Philippe Lupien : Tout système conçu de façon intelligente et soucieuse de son environnement finit par réaliser des économies. Dans notre cas, nous croyons que les solutions proposées permettront de faire des économies de l’ordre d’un million $ sur le budget consacré à la ventilation et à la climatisation. Environ 30 % à 35 % du budget de construction d’un édifice est absorbé par son système mécanique et électrique. Bref, il est tout à fait possible d’allier économie et écologie. J’observe cependant que les concepteurs de système ont tendance à préférer des solutions favorisées par l’industrie qui en établit elle-même les normes. Le système actuel des honoraires à pourcentage n’incite guère ces concepteurs à explorer des avenues nouvelles.

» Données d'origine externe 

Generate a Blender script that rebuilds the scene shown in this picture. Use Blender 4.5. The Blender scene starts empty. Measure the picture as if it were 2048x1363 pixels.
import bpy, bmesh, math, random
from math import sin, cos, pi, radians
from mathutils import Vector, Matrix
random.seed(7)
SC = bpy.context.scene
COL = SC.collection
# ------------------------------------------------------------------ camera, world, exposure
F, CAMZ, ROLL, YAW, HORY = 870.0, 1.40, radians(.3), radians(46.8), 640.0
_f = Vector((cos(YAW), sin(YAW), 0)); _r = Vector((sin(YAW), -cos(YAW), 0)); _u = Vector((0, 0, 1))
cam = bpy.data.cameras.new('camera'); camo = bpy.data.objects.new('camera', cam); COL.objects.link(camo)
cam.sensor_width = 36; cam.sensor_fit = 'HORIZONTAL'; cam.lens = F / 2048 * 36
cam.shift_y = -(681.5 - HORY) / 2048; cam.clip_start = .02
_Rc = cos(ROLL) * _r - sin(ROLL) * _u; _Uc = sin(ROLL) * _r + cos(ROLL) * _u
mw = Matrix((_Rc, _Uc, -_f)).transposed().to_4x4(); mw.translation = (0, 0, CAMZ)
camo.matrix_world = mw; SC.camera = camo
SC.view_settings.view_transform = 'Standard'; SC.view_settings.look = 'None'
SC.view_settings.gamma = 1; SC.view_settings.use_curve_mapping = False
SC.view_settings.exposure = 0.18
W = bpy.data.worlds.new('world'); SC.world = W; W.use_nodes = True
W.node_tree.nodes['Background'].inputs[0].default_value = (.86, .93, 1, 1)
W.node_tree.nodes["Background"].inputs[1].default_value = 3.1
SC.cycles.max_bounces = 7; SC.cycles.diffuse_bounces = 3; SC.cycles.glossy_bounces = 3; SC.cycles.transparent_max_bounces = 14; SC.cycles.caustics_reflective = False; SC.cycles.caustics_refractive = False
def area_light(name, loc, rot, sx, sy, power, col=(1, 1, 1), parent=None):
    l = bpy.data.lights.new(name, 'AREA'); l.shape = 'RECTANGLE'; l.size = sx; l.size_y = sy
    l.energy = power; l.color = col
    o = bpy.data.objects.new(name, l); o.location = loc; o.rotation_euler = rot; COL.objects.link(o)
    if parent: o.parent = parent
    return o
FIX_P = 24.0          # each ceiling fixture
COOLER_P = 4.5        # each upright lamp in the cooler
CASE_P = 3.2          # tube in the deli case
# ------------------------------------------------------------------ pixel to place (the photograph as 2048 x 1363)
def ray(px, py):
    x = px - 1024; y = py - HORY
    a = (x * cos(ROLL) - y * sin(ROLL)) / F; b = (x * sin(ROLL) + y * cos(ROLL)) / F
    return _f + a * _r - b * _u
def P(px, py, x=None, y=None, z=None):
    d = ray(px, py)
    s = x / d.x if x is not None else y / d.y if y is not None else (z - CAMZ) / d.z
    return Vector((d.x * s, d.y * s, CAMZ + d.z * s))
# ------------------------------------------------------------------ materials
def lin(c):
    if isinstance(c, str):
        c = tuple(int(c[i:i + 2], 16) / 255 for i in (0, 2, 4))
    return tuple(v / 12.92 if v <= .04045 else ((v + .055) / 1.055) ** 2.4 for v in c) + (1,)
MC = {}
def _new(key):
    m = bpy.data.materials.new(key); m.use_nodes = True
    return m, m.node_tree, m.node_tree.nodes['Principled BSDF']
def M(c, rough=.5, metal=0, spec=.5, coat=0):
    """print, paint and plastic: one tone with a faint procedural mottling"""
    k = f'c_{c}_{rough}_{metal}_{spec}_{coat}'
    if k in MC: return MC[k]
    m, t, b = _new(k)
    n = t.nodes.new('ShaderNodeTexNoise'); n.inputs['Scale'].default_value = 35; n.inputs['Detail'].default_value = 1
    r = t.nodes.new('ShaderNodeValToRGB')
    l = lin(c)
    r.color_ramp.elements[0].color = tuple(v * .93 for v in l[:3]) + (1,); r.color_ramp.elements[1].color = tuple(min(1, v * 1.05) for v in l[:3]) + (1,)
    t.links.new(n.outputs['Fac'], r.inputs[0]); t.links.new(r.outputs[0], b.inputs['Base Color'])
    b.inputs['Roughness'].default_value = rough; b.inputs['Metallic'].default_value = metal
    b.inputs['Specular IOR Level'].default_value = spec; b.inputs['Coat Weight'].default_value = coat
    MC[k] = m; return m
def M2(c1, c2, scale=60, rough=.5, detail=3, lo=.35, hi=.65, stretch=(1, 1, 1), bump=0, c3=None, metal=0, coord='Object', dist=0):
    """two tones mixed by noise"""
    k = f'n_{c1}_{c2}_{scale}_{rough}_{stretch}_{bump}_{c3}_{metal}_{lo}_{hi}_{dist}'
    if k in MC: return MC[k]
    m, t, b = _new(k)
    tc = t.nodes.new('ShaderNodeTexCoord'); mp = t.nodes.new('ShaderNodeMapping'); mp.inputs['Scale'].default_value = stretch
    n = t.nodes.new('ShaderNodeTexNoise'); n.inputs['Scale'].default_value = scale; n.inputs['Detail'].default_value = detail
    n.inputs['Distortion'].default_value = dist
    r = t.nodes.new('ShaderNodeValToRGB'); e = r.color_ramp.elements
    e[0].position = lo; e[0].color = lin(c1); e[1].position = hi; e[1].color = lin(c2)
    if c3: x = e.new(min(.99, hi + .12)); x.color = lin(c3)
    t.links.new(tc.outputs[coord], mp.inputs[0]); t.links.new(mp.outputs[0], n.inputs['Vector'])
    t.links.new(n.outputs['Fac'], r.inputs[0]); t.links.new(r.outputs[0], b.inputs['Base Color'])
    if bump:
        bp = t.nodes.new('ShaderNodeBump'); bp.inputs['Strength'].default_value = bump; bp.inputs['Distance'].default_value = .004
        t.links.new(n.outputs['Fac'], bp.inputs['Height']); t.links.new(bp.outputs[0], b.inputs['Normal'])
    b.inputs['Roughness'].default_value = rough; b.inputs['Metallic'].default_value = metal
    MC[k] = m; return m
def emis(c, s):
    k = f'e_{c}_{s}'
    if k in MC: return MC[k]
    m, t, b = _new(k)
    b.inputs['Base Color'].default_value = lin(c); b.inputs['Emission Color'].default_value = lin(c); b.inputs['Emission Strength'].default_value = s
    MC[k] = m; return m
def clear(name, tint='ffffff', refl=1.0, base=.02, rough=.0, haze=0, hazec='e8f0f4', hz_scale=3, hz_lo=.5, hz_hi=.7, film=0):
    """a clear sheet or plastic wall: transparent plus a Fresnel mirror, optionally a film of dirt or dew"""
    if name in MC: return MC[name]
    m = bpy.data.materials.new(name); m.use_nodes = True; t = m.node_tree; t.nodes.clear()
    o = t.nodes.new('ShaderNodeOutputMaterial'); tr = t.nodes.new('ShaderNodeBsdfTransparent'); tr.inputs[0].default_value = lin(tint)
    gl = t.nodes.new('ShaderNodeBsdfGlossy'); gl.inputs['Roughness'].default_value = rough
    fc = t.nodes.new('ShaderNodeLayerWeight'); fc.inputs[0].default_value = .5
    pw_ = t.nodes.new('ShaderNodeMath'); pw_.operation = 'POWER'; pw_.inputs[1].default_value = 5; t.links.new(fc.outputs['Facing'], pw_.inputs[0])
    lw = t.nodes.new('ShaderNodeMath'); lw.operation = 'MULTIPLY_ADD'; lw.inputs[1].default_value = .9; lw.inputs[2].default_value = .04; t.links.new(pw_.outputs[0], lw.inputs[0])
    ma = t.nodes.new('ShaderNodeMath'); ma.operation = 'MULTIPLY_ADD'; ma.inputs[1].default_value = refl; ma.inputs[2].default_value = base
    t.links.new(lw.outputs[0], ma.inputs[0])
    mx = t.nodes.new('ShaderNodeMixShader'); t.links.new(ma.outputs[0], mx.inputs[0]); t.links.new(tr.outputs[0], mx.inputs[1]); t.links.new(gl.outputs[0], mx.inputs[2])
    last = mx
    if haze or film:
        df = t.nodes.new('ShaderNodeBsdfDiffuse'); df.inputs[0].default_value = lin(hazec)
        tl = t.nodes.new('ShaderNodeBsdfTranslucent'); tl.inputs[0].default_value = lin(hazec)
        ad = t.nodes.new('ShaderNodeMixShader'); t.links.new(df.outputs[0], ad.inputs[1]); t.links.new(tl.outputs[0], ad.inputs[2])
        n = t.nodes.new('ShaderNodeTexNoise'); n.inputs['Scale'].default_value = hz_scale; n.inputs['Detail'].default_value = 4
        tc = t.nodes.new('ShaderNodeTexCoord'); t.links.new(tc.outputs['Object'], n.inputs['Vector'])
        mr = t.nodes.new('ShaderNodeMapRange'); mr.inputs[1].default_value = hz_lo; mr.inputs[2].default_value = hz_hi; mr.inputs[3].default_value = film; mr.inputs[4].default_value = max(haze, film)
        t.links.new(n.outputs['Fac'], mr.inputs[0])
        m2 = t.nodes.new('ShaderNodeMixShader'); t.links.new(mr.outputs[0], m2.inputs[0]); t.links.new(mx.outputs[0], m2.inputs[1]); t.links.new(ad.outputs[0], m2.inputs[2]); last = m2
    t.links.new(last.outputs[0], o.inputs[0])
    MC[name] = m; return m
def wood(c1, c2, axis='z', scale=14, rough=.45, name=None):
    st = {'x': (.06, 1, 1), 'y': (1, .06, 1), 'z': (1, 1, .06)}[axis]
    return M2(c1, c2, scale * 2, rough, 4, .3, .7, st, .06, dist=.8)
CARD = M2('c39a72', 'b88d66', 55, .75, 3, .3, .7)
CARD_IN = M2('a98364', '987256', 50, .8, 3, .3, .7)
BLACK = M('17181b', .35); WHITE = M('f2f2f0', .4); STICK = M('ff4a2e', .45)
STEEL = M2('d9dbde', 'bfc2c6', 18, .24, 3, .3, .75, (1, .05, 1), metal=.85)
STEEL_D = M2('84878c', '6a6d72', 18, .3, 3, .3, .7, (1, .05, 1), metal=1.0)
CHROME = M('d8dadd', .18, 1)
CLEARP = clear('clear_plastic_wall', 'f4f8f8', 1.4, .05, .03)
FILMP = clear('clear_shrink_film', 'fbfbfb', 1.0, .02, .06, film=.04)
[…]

M.C. Pour conclure, de quelle autre manière une pratique environnementale de l’architecture peut-elle se développer dans un prochain avenir ?

Philippe Lupien : Je dois dire premièrement que l’avenir de l’architecture durable passe par l’université. C’est une question nouvelle qui commence peu à peu à entrer dans l’enseignement des écoles d’architecture et à intéresser les jeunes architectes. Ensuite, il me semble que l’architecture durable pourra prendre son essor grâce à certaines initiatives qui dépendent de la profession et des pouvoirs publics, notamment municipaux. Par exemple, s’il existait un registre général des bâtiments en démolition fournissant le détail des matériaux disponibles, il serait beaucoup plus facile pour les architectes et les constructeurs d’employer des matériaux recyclés. La disponibilité de ces matériaux pourrait être aussi annoncée par une procédure d’avis. Plusieurs expériences de ce genre sont en cours à Montréal. J’espère que ces expériences et d’autres encore permettront de faire comprendre que le développement durable en architecture, c’est d’abord s’assurer qu’un bâtiment puisse être transformé au cours de sa vie en fonction des nouveaux usages que lui réclame une société en constante évolution. C’est aussi savoir tirer partie des ressources locales, qu’elles soient matérielles, sociales ou écologiques.